The Brokerage Shuffle

The current slump in the national office market has sent the revolving door spinning at many brokerages across the country. Slow leasing markets typically prompt tenant representatives and other brokers who are paid on commission to consider their options, but this go-around has been extraordinary.

The top office leasing broker in New York, Mary Ann Tighe, jumped to CB Richard Ellis this summer. In Atlanta, Newmark & Co. Real Estate hired practically the entire Julien J. Studley office, picking off more than 20 people, from the top executive — regional manager Neal Golden — to the administrative assistant.

Brokers are, in effect, independent contractors. If nothing's happening where they are, they seek out new opportunities. And yes, sometimes the grass is greener. “When times are as tough as they are now in our business, it's natural for people to begin looking for alternatives to increase productivity,” says Sam Holmes, executive managing director in the Atlanta office of New York-based Insignia/ESG. “People are looking for what they think may be a better vehicle.”

Holmes and partner John Shlesinger, who ranked as the top two office brokers in metro Atlanta last year, shook up the city's brokerage community in 1997 when they left New York-based Cushman & Wakefield for Insignia/ESG. Their five-year contracts were set to expire late this year, but the dynamic duo decided to buck the trend and re-up. Shlesinger and Holmes have helped catapult Insignia from virtual nonexistence in Atlanta to the No. 3 shop last year.

CB Richard Ellis hopes Mary Ann Tighe and Cherrie Nanninga will do the same for it in New York City. In July, Los Angeles-based CB Richard Ellis fired a shot across the bow of Insignia/ESG and Cushman & Wakefield when it hired away Tighe, formerly a vice chairman at Insignia/ESG, to be the CEO of the New York Tri-State Region. CB Richard Ellis hired Nanninga from the Port Authority of New York and New Jersey, where she closed the net lease of the World Trade Center with Silverstein Properties just months before the terrorist attacks of Sept. 11 leveled the Twin Towers. Nanninga will be the COO of the Tri-State region.

Tighe is a star in the world of New York commercial real estate who worked 18 years at Insignia with a client roster that included Conde Nast, Blue Cross and Blue Shield, Martha Stewart Living Omnimedia and the Estee Lauder Cos.

CB Richard Ellis is candid about why it recruited Tighe. It wants to be one of the top three brokerage operations in the New York area, says Brett White, president. “In this market, our position was nowhere near what you'd expect,” he says. The company plans to focus heavily on the New York region, he says. So much so that CB Richard Ellis reportedly has given Tighe a $100 million budget to make the company a key player in New York.

And the revolving door shows no signs of slowing. Tighe says the biggest surprise of her first 30 days on the job is how many brokers from other companies have contacted her about opportunities at CB Richard Ellis. She says she even chose “007” as the last three digits of her office phone number because she feels like she's working espionage.

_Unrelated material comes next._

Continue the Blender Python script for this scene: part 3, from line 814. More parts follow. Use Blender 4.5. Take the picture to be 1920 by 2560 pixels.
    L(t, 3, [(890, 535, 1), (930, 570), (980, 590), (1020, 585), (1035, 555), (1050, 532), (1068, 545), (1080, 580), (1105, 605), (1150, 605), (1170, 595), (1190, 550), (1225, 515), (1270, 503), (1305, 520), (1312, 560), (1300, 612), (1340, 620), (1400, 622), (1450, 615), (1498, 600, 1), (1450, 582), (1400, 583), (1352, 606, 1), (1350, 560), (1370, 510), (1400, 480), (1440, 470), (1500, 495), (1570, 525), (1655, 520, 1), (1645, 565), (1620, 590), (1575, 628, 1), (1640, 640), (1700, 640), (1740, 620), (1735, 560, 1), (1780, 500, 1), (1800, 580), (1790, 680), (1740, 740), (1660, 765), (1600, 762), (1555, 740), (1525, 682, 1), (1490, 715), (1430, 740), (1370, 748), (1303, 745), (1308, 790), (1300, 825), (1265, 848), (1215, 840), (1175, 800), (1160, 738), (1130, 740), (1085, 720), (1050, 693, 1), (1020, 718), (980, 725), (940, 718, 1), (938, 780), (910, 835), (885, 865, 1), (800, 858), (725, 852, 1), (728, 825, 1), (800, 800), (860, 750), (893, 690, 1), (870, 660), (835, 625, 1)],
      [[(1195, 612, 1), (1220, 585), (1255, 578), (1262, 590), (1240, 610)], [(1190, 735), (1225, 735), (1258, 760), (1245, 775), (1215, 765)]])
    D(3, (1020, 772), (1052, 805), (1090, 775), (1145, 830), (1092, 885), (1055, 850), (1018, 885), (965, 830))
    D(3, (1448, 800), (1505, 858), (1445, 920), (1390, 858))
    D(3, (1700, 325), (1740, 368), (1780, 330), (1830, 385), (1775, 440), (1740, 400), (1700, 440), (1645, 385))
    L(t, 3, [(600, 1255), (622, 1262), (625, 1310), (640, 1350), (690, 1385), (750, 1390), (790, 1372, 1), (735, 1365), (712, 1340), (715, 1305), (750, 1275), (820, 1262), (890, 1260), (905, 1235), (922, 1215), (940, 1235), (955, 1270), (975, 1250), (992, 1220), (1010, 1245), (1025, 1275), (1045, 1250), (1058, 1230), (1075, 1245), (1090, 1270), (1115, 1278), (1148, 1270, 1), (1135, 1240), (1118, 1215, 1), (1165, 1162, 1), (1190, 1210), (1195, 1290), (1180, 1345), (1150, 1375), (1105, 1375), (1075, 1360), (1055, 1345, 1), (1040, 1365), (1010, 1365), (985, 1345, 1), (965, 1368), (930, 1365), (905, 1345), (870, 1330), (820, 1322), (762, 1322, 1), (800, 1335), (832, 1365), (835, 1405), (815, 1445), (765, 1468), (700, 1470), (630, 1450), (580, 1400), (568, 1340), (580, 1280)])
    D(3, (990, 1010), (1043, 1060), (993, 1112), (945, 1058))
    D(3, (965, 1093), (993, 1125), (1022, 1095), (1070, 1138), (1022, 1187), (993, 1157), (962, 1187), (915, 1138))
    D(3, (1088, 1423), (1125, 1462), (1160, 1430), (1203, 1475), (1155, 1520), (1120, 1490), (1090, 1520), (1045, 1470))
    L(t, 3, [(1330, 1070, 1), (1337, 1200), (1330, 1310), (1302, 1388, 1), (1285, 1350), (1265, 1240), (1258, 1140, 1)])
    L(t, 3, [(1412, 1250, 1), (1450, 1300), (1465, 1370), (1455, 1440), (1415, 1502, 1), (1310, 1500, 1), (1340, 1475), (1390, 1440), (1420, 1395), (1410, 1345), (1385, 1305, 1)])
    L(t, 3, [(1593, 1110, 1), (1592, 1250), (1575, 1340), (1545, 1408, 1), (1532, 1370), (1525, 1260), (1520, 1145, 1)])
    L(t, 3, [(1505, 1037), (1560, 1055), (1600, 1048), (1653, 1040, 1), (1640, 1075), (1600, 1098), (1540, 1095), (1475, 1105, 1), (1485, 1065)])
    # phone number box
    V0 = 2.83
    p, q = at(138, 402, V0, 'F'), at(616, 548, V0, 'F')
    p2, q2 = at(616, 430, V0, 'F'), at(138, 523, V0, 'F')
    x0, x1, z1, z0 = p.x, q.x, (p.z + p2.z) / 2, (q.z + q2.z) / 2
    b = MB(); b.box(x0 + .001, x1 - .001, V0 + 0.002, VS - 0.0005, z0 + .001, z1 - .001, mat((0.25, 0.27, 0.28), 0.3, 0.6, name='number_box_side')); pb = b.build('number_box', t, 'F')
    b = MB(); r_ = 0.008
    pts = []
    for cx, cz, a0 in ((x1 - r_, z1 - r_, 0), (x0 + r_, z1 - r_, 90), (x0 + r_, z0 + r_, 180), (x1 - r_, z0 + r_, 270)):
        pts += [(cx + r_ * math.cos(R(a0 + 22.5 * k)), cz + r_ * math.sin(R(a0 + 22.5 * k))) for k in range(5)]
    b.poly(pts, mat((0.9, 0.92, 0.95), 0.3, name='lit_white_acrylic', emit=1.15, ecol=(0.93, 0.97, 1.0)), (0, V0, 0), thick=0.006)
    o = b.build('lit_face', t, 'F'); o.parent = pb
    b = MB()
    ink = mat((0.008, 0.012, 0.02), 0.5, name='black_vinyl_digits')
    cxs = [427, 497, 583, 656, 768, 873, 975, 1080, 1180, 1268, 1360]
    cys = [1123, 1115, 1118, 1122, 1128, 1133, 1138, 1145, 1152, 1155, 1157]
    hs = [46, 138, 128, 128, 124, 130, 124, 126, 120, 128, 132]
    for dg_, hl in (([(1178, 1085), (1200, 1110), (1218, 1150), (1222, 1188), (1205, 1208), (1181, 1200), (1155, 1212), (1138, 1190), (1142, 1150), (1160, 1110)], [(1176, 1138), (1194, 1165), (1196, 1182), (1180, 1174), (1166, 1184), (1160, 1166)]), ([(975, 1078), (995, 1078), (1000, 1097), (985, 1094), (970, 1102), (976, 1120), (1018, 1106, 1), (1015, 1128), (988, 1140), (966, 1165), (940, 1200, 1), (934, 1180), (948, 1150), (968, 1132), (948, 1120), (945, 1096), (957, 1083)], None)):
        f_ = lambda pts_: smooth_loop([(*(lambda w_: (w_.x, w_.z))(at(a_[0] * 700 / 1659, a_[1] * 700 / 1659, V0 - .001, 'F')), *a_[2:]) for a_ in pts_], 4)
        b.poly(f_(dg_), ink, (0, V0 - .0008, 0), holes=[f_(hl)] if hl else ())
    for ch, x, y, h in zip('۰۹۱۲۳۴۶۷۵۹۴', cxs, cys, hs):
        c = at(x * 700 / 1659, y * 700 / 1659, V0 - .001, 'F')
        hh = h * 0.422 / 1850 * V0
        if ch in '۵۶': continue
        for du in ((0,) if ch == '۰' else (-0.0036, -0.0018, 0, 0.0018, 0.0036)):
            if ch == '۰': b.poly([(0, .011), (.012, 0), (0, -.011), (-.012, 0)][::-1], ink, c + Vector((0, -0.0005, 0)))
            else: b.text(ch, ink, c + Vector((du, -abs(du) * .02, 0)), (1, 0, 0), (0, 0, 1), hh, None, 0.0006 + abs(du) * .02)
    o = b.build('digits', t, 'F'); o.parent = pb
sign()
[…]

Jones Lang LaSalle also has joined the talent hunt, luring two former Colliers ABR executives to top-level posts in its New York Tri-State market. Peter Riguardi — formerly vice chairman of Colliers ABR — will be president, New York, responsible for leasing, management and tenant representation. Former Colliers ABR executive managing director Robert Flippin will become managing director, New York, for Chicago-based Jones Lang LaSalle.

Newmark has opened offices across the country with brokers from other firms by offering some equity in the company. In Los Angeles, Newmark hired three brokers from Julien J. Studley and opened its San Francisco office with a half-dozen executives from CB Richard Ellis.

Newmark President Jimmy Kuhn says some brokers were willing to jump ship because they felt the brokerages they worked for had become too large. “You have a lot of people who don't want to be part of a corporate bureaucracy,” he says. Of course, brokers also are being wooed with large financial packages.

“When times are good, brokers don't want to move because they have too many irons in the fire,” he says. “When times are weak, that hook is gone. We couldn't have done this in 1999 or 2000.”